← American Gangster
American Gangster poster

American Gangster · essays & theory

2007 · Ridley Scott

A reading · through the lens of theory

American Gangster works by structural argument: Ridley Scott and cinematographer Harris Savides split the film into two chromatic worlds — the amber warmth of Frank Lucas's penthouse opulence against the institutional grey of Richie Roberts's procedural grind — and then place these worlds in parallel, letting mise-en-scène do the ideological work before a word of dialogue is spoken. Lucas's fur coats and ordered interiors speak the grammar of legitimate wealth; Roberts's world refuses beauty altogether, its available-light bleakness drawn directly from Owen Roizman's work on The French Connection (1971), which established the unglamorous procedural detective and the visual grammar Savides consciously reactivates.

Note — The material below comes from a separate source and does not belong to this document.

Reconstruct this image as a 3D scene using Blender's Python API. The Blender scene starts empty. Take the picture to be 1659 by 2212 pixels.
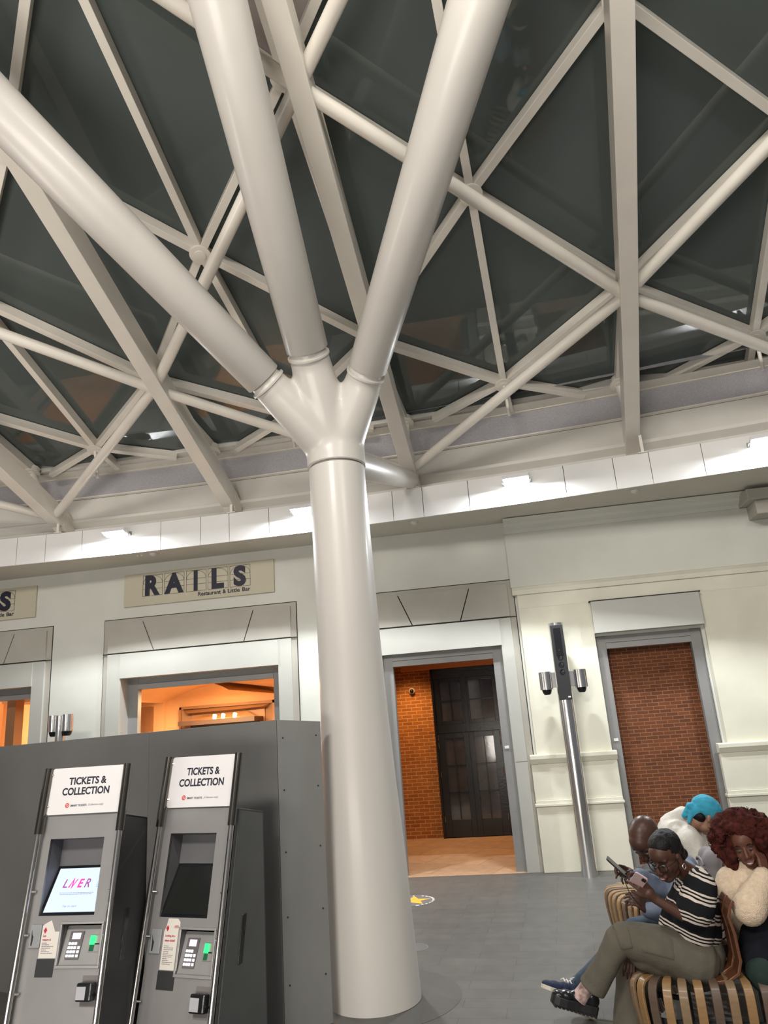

The debt is not merely stylistic: both films refuse to aestheticize the cities they document, making the city itself a kind of moral proposition. But montage — the parallel cut that creates meaning neither image contains alone — is the film's real argument. By intercutting Lucas's entrepreneurial ascent with Roberts's institutional isolation, Scott produces something more unsettling than either story alone: an anatomy of parallel systems, the drug trade and law enforcement sharing not just vocabulary but structure. The screenplay's consistent entrepreneurial idiom — 'Blue Magic' as a brand, heroin cut less and sold cheaper to build market share — is not satirical; it is structural analysis. What makes American Gangster finally distinctive within its genre is this refusal of the Scarface arc: the falls here are not spectacular but deflating, the consequence of small errors and the limits of cunning, tragedy distributed laterally rather than concentrated in a cathartic final act.